Dataset content:

::::

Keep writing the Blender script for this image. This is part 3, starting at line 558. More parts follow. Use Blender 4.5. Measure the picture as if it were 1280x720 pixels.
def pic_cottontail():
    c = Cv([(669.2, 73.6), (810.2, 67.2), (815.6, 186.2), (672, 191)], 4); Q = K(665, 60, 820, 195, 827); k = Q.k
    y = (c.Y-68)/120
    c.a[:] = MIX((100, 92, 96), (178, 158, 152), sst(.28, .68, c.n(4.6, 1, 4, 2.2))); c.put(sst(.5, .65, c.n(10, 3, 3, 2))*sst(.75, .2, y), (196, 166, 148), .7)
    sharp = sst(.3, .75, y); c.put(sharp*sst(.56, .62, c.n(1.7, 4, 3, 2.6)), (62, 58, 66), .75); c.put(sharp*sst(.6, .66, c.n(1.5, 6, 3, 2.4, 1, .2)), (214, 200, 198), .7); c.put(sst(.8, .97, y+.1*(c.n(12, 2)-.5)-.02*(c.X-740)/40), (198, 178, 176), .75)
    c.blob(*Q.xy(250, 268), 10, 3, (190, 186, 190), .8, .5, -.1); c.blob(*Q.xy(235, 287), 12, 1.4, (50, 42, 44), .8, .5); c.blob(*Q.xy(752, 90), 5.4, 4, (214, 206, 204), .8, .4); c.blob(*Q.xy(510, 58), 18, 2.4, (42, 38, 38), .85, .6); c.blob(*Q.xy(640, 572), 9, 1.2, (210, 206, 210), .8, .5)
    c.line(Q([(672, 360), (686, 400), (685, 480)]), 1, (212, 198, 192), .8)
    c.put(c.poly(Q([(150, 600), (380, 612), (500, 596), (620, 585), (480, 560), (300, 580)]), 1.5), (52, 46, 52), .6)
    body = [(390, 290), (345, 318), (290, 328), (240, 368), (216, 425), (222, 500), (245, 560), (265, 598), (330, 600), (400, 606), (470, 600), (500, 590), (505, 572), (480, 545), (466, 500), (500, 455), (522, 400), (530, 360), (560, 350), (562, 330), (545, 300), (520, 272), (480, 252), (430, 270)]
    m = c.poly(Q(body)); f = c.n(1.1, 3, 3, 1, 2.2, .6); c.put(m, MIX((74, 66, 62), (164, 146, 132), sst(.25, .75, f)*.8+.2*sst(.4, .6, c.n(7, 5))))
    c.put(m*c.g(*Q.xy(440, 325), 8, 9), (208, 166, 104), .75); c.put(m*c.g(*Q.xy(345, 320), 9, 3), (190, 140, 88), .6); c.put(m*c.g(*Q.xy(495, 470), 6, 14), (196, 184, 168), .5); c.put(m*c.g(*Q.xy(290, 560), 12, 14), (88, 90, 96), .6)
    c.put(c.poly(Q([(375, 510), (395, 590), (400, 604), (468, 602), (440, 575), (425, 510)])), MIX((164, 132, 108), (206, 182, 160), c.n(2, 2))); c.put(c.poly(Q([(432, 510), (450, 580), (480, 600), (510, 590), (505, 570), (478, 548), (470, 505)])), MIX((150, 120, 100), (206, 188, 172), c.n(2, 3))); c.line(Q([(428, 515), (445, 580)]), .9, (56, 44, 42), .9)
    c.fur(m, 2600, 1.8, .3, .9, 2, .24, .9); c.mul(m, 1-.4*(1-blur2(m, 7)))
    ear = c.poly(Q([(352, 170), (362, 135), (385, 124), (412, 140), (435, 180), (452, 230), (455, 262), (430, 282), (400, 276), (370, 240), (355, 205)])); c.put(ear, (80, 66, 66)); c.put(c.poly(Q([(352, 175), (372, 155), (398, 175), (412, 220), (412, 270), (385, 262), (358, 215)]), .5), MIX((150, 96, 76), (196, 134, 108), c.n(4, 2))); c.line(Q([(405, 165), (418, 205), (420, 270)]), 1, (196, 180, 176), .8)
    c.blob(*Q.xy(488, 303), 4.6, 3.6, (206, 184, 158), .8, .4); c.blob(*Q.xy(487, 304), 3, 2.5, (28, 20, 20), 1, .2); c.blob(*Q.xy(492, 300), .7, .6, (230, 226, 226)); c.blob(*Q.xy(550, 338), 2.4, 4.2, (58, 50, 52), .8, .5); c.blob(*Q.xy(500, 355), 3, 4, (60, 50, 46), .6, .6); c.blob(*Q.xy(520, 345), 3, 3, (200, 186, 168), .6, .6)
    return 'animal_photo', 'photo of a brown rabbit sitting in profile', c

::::

Your objective:
Copy all of the data exactly.

Result:
Keep writing the Blender script for this image. This is part 3, starting at line 558. More parts follow. Use Blender 4.5. Measure the picture as if it were 1280x720 pixels.
def pic_cottontail():
    c = Cv([(669.2, 73.6), (810.2, 67.2), (815.6, 186.2), (672, 191)], 4); Q = K(665, 60, 820, 195, 827); k = Q.k
    y = (c.Y-68)/120
    c.a[:] = MIX((100, 92, 96), (178, 158, 152), sst(.28, .68, c.n(4.6, 1, 4, 2.2))); c.put(sst(.5, .65, c.n(10, 3, 3, 2))*sst(.75, .2, y), (196, 166, 148), .7)
    sharp = sst(.3, .75, y); c.put(sharp*sst(.56, .62, c.n(1.7, 4, 3, 2.6)), (62, 58, 66), .75); c.put(sharp*sst(.6, .66, c.n(1.5, 6, 3, 2.4, 1, .2)), (214, 200, 198), .7); c.put(sst(.8, .97, y+.1*(c.n(12, 2)-.5)-.02*(c.X-740)/40), (198, 178, 176), .75)
    c.blob(*Q.xy(250, 268), 10, 3, (190, 186, 190), .8, .5, -.1); c.blob(*Q.xy(235, 287), 12, 1.4, (50, 42, 44), .8, .5); c.blob(*Q.xy(752, 90), 5.4, 4, (214, 206, 204), .8, .4); c.blob(*Q.xy(510, 58), 18, 2.4, (42, 38, 38), .85, .6); c.blob(*Q.xy(640, 572), 9, 1.2, (210, 206, 210), .8, .5)
    c.line(Q([(672, 360), (686, 400), (685, 480)]), 1, (212, 198, 192), .8)
    c.put(c.poly(Q([(150, 600), (380, 612), (500, 596), (620, 585), (480, 560), (300, 580)]), 1.5), (52, 46, 52), .6)
    body = [(390, 290), (345, 318), (290, 328), (240, 368), (216, 425), (222, 500), (245, 560), (265, 598), (330, 600), (400, 606), (470, 600), (500, 590), (505, 572), (480, 545), (466, 500), (500, 455), (522, 400), (530, 360), (560, 350), (562, 330), (545, 300), (520, 272), (480, 252), (430, 270)]
    m = c.poly(Q(body)); f = c.n(1.1, 3, 3, 1, 2.2, .6); c.put(m, MIX((74, 66, 62), (164, 146, 132), sst(.25, .75, f)*.8+.2*sst(.4, .6, c.n(7, 5))))
    c.put(m*c.g(*Q.xy(440, 325), 8, 9), (208, 166, 104), .75); c.put(m*c.g(*Q.xy(345, 320), 9, 3), (190, 140, 88), .6); c.put(m*c.g(*Q.xy(495, 470), 6, 14), (196, 184, 168), .5); c.put(m*c.g(*Q.xy(290, 560), 12, 14), (88, 90, 96), .6)
    c.put(c.poly(Q([(375, 510), (395, 590), (400, 604), (468, 602), (440, 575), (425, 510)])), MIX((164, 132, 108), (206, 182, 160), c.n(2, 2))); c.put(c.poly(Q([(432, 510), (450, 580), (480, 600), (510, 590), (505, 570), (478, 548), (470, 505)])), MIX((150, 120, 100), (206, 188, 172), c.n(2, 3))); c.line(Q([(428, 515), (445, 580)]), .9, (56, 44, 42), .9)
    c.fur(m, 2600, 1.8, .3, .9, 2, .24, .9); c.mul(m, 1-.4*(1-blur2(m, 7)))
    ear = c.poly(Q([(352, 170), (362, 135), (385, 124), (412, 140), (435, 180), (452, 230), (455, 262), (430, 282), (400, 276), (370, 240), (355, 205)])); c.put(ear, (80, 66, 66)); c.put(c.poly(Q([(352, 175), (372, 155), (398, 175), (412, 220), (412, 270), (385, 262), (358, 215)]), .5), MIX((150, 96, 76), (196, 134, 108), c.n(4, 2))); c.line(Q([(405, 165), (418, 205), (420, 270)]), 1, (196, 180, 176), .8)
    c.blob(*Q.xy(488, 303), 4.6, 3.6, (206, 184, 158), .8, .4); c.blob(*Q.xy(487, 304), 3, 2.5, (28, 20, 20), 1, .2); c.blob(*Q.xy(492, 300), .7, .6, (230, 226, 226)); c.blob(*Q.xy(550, 338), 2.4, 4.2, (58, 50, 52), .8, .5); c.blob(*Q.xy(500, 355), 3, 4, (60, 50, 46), .6, .6); c.blob(*Q.xy(520, 345), 3, 3, (200, 186, 168), .6, .6)
    return 'animal_photo', 'photo of a brown rabbit sitting in profile', c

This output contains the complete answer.